--- START ---

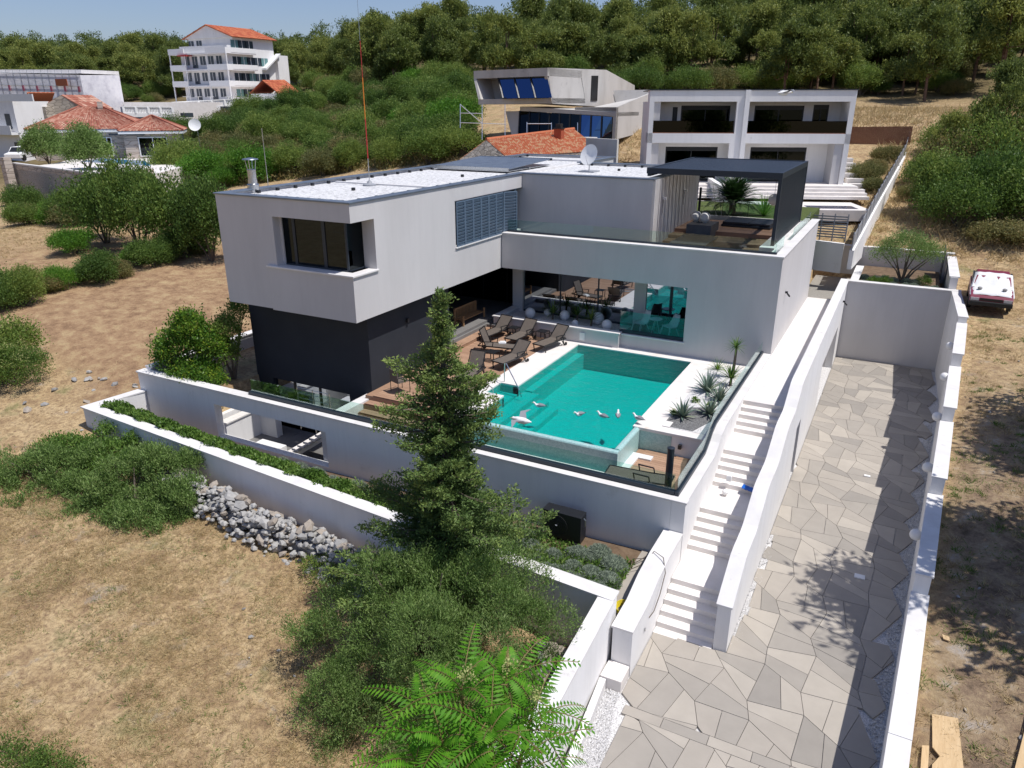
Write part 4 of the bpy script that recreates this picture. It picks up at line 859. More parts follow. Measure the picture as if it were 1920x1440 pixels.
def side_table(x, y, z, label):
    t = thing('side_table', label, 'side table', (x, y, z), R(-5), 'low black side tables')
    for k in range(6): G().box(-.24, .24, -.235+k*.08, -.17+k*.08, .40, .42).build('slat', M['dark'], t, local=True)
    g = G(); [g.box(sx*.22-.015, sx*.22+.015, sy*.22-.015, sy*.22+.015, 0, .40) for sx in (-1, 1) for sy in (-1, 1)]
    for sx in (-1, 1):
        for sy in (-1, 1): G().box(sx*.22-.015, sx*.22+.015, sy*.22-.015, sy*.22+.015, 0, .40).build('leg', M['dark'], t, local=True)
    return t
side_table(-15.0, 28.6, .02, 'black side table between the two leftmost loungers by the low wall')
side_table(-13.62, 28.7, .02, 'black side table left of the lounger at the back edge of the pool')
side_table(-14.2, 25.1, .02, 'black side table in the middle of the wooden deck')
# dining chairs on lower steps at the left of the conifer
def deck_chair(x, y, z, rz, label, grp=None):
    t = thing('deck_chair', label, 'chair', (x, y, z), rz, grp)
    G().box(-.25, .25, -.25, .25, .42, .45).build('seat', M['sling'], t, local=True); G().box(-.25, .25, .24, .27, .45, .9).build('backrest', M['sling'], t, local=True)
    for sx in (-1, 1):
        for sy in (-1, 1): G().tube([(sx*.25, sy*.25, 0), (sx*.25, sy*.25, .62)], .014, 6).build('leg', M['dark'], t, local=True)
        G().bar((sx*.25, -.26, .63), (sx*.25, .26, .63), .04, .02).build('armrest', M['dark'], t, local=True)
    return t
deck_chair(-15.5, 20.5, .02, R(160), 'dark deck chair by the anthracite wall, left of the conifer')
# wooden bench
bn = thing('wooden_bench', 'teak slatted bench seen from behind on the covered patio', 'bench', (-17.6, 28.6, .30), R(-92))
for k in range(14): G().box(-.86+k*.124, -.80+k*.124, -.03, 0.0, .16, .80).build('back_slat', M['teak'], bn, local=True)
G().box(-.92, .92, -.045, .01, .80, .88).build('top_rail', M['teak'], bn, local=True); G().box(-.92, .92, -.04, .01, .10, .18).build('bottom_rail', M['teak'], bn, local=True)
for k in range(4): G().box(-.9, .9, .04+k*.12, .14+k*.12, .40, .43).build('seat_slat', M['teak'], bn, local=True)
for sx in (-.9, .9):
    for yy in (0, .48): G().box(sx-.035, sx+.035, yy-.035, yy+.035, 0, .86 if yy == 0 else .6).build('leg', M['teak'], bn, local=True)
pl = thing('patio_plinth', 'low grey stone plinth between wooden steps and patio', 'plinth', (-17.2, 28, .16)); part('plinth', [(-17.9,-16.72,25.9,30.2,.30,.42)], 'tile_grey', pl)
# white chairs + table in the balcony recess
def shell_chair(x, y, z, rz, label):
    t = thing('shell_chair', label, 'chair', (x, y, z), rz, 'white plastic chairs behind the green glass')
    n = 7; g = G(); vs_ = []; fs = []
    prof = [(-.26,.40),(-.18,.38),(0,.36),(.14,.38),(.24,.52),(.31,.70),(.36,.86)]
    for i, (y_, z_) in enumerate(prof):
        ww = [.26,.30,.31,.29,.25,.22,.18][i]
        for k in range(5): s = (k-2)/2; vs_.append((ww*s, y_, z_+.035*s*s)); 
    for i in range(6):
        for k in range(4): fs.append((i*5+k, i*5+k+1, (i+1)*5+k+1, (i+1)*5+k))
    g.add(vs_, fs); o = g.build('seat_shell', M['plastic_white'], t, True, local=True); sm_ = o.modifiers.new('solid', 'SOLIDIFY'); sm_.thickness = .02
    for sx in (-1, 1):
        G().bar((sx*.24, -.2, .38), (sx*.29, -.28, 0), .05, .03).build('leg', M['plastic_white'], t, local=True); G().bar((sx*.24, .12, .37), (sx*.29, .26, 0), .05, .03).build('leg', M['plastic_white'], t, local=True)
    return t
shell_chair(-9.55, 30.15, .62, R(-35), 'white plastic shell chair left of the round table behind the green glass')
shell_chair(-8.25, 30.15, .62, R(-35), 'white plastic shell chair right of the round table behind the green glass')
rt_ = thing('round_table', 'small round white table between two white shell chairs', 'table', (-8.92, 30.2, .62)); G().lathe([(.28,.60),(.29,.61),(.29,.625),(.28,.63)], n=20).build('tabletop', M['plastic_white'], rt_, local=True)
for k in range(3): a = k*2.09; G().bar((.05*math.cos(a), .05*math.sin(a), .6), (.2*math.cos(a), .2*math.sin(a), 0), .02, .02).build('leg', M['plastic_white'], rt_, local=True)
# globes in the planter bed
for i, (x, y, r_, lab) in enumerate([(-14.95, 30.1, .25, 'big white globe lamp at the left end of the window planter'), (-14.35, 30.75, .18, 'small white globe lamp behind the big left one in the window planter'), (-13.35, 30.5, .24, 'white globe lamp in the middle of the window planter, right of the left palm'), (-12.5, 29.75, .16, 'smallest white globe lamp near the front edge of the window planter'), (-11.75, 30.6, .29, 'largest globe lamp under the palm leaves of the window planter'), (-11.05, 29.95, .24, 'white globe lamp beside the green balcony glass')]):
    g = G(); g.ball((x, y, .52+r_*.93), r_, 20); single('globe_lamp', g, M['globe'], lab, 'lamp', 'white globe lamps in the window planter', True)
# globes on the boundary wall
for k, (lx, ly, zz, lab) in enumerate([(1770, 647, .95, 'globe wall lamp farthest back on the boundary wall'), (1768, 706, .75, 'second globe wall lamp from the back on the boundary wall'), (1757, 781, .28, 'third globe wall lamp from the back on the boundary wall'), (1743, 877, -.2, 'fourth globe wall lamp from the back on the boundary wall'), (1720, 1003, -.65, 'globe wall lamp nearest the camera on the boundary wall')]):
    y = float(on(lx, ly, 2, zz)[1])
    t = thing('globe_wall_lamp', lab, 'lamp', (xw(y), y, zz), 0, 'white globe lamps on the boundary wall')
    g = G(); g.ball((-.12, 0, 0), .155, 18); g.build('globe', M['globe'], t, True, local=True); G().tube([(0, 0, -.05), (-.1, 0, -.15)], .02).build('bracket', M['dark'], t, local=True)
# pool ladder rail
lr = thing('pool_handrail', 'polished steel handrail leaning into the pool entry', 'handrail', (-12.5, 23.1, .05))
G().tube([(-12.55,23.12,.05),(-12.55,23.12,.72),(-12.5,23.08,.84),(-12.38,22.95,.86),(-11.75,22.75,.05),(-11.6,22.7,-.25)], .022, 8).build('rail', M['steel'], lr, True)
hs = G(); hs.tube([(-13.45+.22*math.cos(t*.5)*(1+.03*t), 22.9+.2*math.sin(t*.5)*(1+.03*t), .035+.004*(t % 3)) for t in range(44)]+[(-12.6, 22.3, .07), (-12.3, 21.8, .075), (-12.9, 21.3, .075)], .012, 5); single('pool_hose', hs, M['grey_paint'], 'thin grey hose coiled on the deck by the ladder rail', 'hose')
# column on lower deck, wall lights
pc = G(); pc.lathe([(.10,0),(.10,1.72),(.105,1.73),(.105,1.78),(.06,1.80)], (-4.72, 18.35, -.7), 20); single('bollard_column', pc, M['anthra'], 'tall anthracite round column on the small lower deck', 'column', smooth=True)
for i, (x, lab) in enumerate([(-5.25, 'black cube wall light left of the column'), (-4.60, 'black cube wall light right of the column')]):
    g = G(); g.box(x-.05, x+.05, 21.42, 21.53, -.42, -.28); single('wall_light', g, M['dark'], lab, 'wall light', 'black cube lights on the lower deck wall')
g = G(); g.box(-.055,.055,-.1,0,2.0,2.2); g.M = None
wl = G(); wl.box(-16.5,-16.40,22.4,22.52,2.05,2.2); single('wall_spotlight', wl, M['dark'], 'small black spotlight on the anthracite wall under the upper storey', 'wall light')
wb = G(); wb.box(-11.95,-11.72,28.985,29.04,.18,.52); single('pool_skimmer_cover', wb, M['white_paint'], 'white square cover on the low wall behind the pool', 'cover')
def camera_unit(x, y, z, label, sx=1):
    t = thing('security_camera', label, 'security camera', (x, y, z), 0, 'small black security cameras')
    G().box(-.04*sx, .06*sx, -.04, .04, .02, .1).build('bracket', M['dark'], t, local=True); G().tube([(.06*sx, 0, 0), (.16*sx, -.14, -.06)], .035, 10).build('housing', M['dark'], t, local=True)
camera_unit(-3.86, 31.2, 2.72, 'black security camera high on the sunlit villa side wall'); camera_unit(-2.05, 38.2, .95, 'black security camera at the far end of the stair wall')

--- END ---

## What to do
Gather up every line from the listing above in which the word "part" occurs.

## Task output
Write part 4 of the bpy script that recreates this picture. It picks up at line 859. More parts follow. Measure the picture as if it were 1920x1440 pixels.
pl = thing('patio_plinth', 'low grey stone plinth between wooden steps and patio', 'plinth', (-17.2, 28, .16)); part('plinth', [(-17.9,-16.72,25.9,30.2,.30,.42)], 'tile_grey', pl)